56      Revestindo o processo, quanto às partes na causa principal, a natureza de incidente suscitado perante o órgão jurisdicional de reenvio, compete a este decidir quanto às despesas. As despesas efetuadas pelas outras partes para a apresentação de observações ao Tribunal de Justiça não são reembolsáveis.

Pelos fundamentos expostos, o Tribunal de Justiça (Segunda Secção) declara:

1)      O princípio da interpretação conforme não é aplicável a uma situação na qual os factos ocorreram após a data de entrada em vigor da Diretiva (UE) 2019/1023 do Parlamento Europeu e do Conselho, de 20 de junho de 2019, sobre os regimes de reestruturação preventiva, o perdão de dívidas e as inibições, e sobre as medidas destinadas a aumentar a eficiência dos processos relativos à reestruturação, à insolvência e ao perdão de dívidas, e que altera a Diretiva (UE) 2017/1132 (Diretiva sobre reestruturação e insolvência), mas antes do termo do prazo de transposição desta diretiva e da respetiva transposição para o direito nacional.
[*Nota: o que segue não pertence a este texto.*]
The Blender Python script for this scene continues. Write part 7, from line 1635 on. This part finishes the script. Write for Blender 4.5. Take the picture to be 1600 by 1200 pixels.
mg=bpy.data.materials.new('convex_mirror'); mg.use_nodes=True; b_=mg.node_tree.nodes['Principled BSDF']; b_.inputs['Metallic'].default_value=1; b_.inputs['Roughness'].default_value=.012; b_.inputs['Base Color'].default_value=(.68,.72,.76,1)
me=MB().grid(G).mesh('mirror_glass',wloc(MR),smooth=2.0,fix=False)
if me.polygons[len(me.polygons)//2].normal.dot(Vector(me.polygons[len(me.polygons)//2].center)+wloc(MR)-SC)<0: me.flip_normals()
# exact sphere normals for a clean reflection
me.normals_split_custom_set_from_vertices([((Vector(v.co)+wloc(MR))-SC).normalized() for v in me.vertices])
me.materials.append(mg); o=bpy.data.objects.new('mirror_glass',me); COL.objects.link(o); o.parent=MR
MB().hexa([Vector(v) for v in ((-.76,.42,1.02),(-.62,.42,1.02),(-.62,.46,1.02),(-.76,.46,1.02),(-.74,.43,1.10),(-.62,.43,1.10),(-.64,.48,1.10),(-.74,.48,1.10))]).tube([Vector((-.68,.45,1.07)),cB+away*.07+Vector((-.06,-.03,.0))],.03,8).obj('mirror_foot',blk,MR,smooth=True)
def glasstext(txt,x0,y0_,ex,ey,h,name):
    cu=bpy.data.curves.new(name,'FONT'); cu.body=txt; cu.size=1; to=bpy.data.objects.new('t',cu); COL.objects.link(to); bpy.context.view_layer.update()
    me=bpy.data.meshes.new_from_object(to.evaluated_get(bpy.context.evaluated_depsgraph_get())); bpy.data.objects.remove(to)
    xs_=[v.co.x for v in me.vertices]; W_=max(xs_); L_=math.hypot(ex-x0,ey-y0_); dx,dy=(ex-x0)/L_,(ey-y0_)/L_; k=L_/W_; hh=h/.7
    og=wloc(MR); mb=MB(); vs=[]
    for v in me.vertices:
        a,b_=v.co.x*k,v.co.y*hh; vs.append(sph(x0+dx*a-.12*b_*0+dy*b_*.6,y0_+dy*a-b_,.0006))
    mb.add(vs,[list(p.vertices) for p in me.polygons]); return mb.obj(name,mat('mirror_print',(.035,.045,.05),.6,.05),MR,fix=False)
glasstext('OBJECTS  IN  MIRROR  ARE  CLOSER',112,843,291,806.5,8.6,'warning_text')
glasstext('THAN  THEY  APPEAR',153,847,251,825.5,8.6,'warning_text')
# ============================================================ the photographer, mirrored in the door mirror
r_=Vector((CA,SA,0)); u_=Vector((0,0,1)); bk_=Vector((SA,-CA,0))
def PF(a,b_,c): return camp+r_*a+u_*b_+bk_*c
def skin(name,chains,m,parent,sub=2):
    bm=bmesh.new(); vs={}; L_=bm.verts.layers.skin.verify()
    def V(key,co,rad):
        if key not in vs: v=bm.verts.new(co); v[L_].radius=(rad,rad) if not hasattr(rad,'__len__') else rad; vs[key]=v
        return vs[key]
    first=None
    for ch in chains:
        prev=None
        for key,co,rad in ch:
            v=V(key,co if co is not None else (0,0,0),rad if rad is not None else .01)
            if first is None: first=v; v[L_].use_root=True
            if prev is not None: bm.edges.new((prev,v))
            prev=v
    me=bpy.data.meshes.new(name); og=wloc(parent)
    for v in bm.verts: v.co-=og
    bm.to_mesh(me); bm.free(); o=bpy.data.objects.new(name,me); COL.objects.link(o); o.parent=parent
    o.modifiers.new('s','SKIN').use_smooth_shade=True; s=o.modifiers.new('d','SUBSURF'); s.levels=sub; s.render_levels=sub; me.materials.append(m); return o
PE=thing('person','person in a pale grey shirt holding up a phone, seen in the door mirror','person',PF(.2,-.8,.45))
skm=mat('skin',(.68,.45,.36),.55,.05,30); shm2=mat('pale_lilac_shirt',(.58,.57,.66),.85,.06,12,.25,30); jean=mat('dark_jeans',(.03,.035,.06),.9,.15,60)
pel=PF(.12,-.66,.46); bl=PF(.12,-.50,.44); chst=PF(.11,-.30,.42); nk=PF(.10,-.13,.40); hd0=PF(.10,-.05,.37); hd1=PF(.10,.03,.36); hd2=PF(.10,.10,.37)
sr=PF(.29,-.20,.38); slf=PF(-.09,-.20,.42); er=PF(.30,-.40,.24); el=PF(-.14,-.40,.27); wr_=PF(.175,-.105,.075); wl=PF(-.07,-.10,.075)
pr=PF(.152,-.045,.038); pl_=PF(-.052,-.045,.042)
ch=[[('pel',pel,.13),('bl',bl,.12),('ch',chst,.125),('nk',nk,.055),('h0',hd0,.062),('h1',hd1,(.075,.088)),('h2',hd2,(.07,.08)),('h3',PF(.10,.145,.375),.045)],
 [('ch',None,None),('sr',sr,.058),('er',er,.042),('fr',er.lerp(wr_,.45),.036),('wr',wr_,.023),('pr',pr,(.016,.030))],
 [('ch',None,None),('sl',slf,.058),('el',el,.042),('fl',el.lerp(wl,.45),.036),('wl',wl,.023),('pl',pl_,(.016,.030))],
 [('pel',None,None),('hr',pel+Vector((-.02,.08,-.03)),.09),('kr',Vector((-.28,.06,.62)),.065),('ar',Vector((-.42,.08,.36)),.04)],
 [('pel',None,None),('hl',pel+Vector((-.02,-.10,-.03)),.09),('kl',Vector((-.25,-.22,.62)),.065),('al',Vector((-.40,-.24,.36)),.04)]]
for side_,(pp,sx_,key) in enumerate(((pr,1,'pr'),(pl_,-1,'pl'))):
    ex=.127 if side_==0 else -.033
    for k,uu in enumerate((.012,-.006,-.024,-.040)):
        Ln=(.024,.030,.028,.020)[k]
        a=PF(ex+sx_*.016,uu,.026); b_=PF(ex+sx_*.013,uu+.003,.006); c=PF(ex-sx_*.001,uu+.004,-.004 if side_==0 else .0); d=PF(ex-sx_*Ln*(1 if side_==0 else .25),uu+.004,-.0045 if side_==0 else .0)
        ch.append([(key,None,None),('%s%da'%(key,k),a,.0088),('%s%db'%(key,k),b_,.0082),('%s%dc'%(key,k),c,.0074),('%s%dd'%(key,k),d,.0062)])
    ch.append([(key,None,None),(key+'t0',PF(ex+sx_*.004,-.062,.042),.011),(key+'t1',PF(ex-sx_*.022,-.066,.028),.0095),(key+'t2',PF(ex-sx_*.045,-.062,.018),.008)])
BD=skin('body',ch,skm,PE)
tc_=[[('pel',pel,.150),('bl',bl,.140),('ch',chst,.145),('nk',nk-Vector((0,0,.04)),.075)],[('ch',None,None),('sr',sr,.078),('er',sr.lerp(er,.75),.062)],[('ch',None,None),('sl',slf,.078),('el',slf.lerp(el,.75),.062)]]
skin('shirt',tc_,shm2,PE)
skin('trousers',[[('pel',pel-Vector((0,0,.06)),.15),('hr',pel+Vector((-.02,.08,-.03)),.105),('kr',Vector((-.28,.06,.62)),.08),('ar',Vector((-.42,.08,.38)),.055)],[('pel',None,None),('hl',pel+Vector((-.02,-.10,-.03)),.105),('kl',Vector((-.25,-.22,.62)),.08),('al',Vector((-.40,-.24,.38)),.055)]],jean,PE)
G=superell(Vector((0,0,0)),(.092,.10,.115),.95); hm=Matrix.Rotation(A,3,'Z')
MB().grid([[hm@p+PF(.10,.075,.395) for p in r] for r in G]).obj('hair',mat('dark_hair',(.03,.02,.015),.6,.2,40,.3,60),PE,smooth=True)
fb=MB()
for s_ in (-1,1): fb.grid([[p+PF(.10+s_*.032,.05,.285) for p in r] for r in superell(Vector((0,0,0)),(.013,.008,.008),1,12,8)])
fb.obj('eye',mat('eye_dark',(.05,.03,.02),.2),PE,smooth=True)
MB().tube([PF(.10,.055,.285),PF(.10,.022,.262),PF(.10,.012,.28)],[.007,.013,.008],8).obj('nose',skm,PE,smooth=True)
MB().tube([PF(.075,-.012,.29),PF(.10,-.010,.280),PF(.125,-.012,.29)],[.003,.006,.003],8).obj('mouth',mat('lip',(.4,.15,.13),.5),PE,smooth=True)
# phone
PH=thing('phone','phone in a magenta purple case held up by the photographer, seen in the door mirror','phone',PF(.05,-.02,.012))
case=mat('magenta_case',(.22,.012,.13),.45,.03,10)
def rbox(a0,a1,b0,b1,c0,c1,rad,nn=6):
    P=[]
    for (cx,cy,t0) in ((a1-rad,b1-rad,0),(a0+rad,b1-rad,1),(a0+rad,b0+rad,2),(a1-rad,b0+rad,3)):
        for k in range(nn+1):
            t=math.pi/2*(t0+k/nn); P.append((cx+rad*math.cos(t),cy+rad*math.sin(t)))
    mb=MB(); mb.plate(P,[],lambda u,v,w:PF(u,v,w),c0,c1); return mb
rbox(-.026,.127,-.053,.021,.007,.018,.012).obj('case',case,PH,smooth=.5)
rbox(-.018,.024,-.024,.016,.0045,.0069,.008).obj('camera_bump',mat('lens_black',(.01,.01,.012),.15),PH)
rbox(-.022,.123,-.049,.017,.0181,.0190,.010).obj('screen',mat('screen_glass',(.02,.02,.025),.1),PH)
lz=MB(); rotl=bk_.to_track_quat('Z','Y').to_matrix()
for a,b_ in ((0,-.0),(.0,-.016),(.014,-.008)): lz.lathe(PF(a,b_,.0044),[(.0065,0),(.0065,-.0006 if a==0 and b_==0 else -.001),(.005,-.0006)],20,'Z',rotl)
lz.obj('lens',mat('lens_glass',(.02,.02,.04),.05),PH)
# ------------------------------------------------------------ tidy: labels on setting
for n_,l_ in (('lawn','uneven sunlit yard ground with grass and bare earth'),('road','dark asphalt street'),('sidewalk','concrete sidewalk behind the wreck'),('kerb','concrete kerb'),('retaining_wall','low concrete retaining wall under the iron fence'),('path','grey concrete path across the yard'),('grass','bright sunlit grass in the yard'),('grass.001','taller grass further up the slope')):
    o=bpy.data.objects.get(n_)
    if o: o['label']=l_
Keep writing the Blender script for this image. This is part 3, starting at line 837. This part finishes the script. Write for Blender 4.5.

2)      O artigo 23.o, n.o 4, da Diretiva 2019/1023

deve ser interpretado no sentido de que:

a lista de determinadas categorias de dívida que ali figura não tem caráter exaustivo e que os EstadosMembros têm a faculdade de excluir do perdão da dívida determinadas categorias de dívida diferentes das enumeradas nessa disposição, desde que essa exclusão seja devidamente justificada ao abrigo do direito nacional.

3)      Uma interpretação, pelos órgãos jurisdicionais nacionais, de uma legislação nacional aplicável a factos ocorridos após a data de entrada em vigor da Diretiva 2019/1023, mas antes do termo do prazo da sua transposição, segundo a qual a exclusão dos créditos de direito público do perdão de dívidas não está devidamente justificada nessa legislação não é suscetível de comprometer seriamente, após o termo desse prazo, a realização do objetivo prosseguido por essa diretiva.

Assinaturas


*      Língua do processo: espanhol.